begin RECORDED DATA

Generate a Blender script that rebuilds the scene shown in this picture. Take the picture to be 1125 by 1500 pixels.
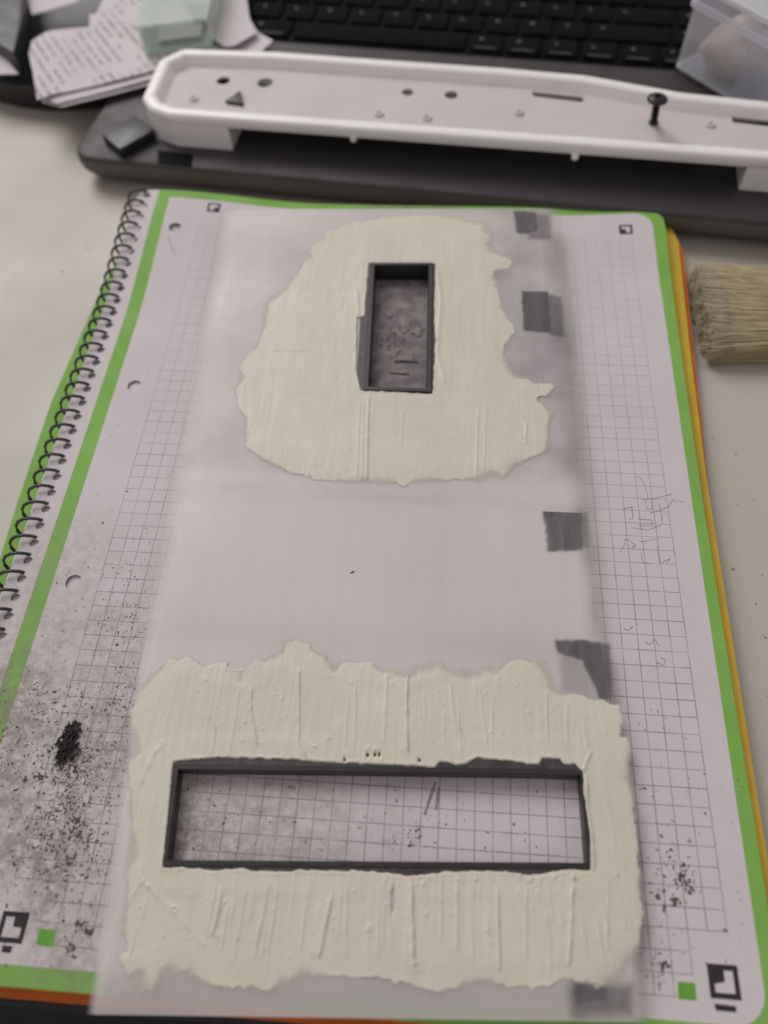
import bpy, math, random
import numpy as np
from mathutils import Matrix, Vector, Euler
from mathutils.geometry import delaunay_2d_cdt

random.seed(7); RNG = np.random.default_rng(7)
for o in list(bpy.data.objects): bpy.data.objects.remove(o)
scene = bpy.context.scene
COL = scene.collection
S = 0.001                                    # every length below is in millimetres
# ------------------------------------------------------------------ camera
CAM = Vector((-79.44, -14.67, 225.42))
EUL = Euler([math.radians(a) for a in (31.0067, 1.8291, 4.0398)], 'XYZ')
FPX, PW, PH = 1124.8, 1125.0, 1500.0
cam_data = bpy.data.cameras.new('camera')
cam = bpy.data.objects.new('camera', cam_data); COL.objects.link(cam)
cam.location = CAM * S; cam.rotation_euler = EUL
cam_data.sensor_fit = 'VERTICAL'; cam_data.sensor_height = 36.0; cam_data.sensor_width = 27.0
cam_data.lens = 36.0 * FPX / PH
cam_data.clip_start = 0.01; cam_data.clip_end = 50
cam_data.dof.use_dof = True; cam_data.dof.focus_distance = 0.245; cam_data.dof.aperture_fstop = 6.5
scene.camera = cam
# ------------------------------------------------------------------ light
world = bpy.data.worlds.new('World'); scene.world = world; world.use_nodes = True
bg = world.node_tree.nodes['Background']
bg.inputs[0].default_value = (1.0, 0.955, 0.945, 1); bg.inputs[1].default_value = 0.36
def area(name, loc, target, size, power, color):
    l = bpy.data.lights.new(name, 'AREA'); l.shape = 'RECTANGLE'; l.size, l.size_y = size
    l.energy = power; l.color = color
    o = bpy.data.objects.new(name, l); COL.objects.link(o); o.location = loc
    o.rotation_euler = (Vector(target) - Vector(loc)).to_track_quat('-Z', 'Y').to_euler()
    return o
area('window_light', (-1.40, 1.95, 2.1), (-0.08, 0.15, 0), (1.6, 1.8), 56.0, (1.0, 0.97, 0.955))
scene.view_settings.view_transform = 'Standard'; scene.view_settings.look = 'None'
scene.view_settings.gamma = 1; scene.view_settings.exposure = 0.05
scene.render.engine = 'CYCLES'

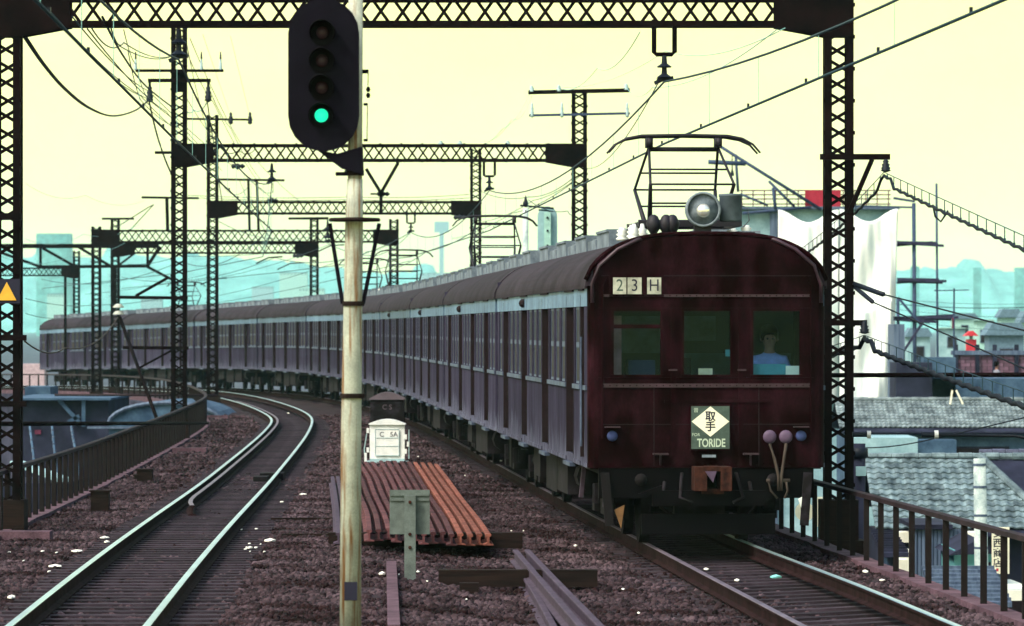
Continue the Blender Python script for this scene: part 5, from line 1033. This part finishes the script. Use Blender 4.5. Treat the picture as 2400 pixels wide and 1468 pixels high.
lowroof('dark flat roof at the corner of the street between fence posts', 2040, 2130, 1246, 1296, 86, 'darkwall')
for i, (x0, x1, y0, y1, lb) in enumerate(((2072, 2142, 1290, 1310, 'bright white awning seen between the fence posts'), (2078, 2128, 1312, 1332, 'bright white shop window seen between the fence posts'), (2106, 2146, 1248, 1272, 'white gable end beside the dark roof'), (2230, 2290, 1248, 1272, 'white gable end beyond the corrugated shed'))):
    yd = 92 - i; tag(MB().box(X(x0, yd), X(x1, yd), yd, yd + .6, P(0, y1, yd).z if i > 1 else -6.5 + (0 if i != 0 else 0), P(0, y0, yd).z).build('white_shopfront', M['brightwin']), lb, 'shopfront')
# car roof level white van
vn = thing('delivery_van', 'white van parked in the street below the shop sign', 'van', (X(2352, 82), 82, -6.5)); vz = P(0, 1384, 82).z + 6.5
MB().prism([(-.75, .35), (.75, .35), (.75, vz * .55), (.66, vz - .06), (.5, vz), (-.5, vz), (-.66, vz - .06), (-.75, vz * .55)], 0, 3.6).build('body', M['brightwin'], vn)
MB().box(-.6, .6, -.03, -.002, vz * .6, vz - .18).build('windscreen', M['sideglass'], vn)
for s_ in (-1, 1):
    MB().lathe((s_ * .5, -.003, .75), [(.09, 0), (.09, -.03), (.04, -.05)], 12, 'Y').build('headlight', M['lens'], vn, True)
    for yy in (.6, 2.9): MB().lathe((s_ * .74, yy, .32), [(.3, -.09), (.32, -.07), (.32, .07), (.3, .09)], 16, 'X').build('wheel', M['ink'], vn, True)
MB().box(-.74, .74, -.08, -.004, .32, .5).build('bumper', M['tin'], vn)
# shop sign and pole
YP = 80
up_ = thing('utility_pole', 'pale banded concrete utility pole rising past the near tiled roof', 'pole', (X(2304, YP), YP, -6.5)); zt_ = P(0, 1075, YP).z + 6.5
MB().tube([(0.04, 0, 0), (0, 0, zt_ * .5), (-.06, 0, zt_)], [.15, .13, .105], 14).build('shaft', M['pole'], up_, True)
for f_ in (.62, .7, .78, .86, .93, .985): MB().lathe((-.06 * (f_ * 2 - 1), 0, zt_ * f_), [(.132 - .02 * f_, -.02), (.132 - .02 * f_, .02)], 14).build('band', M['tin'], up_)
YSI = 82
si = thing('shop_sign', 'tall white shop sign with black characters and red arrow below', 'sign', (X(2345, YSI), YSI, 0)); z0_, z1_ = P(0, 1345, YSI).z, P(0, 1236, YSI).z; wd = 40 * YSI / F / 2
MB().box(-wd, wd, -.05, .05, z0_, z1_).build('panel', M['boardwhite'], si); MB().box(-.04, .04, .06, .14, -6.5, z1_ - .1).build('post', M['tin'], si)
for k, ch in enumerate('安西商店'): text('lettering', ch, .17, M['ink'], si, (-.055, -.052, z1_ - .11 - k * .172), depth=.001, bold=.003)
for k in range(7): MB().box(.085, .105, -.053, -.0505, z1_ - .12 - k * .085, z1_ - .09 - k * .085).build('small_print', M['tealwall'], si)
MB().prism([(.0, z0_ + .04), (.08, z0_ + .04), (.0, z0_ + .11)], -.053, -.0505).build('red_arrow', M['red'], si); MB().box(-.08, -.04, -.053, -.0505, z0_ + .045, z0_ + .095).build('red_mark', M['red'], si)
rp = thing('round_sign', 'white round sign with a banner behind the fence beside the train', 'sign', (X(1886, 78), 78, 0)); MB().lathe((0, 0, P(0, 1200, 78).z), [(.16, .02), (.16, -.02)], 20, 'Y').build('disc', M['boardwhite'], rp); MB().box(.15, .33, -.01, .01, P(0, 1235, 78).z, P(0, 1165, 78).z).build('banner', M['boardwhite'], rp); MB().box(-.02, .02, .03, .07, -6.5, P(0, 1180, 78).z).build('post', M['tin'], rp)
mt = thing('pole_transformer', 'dark pole with a pale meter box just behind the big column', 'pole', (X(2014, 70), 70, 0)); MB().tube([(0, 0, -6.5), (0, 0, P(0, 1040, 70).z)], .09, 10).build('shaft', M['darkwall'], mt, True); MB().box(-.06, .09, -.16, -.1, P(0, 1115, 70).z, P(0, 1093, 70).z).build('meter_box', M['wallpale'], mt); MB().lathe((0, 0, P(0, 1062, 70).z), [(.06, -.1), (.13, -.06), (.13, .06), (.05, .1)], 12).build('transformer', M['insul'], mt, True)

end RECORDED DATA

GOAL OF THE EXERCISE
Everything from the first line of the listing above through the line that contains "from mathutils.geometry import" is to be restated word for word, minus the pictures.

RESULT OF THE EXERCISE
Generate a Blender script that rebuilds the scene shown in this picture. Take the picture to be 1125 by 1500 pixels.
import bpy, math, random
import numpy as np
from mathutils import Matrix, Vector, Euler
from mathutils.geometry import delaunay_2d_cdt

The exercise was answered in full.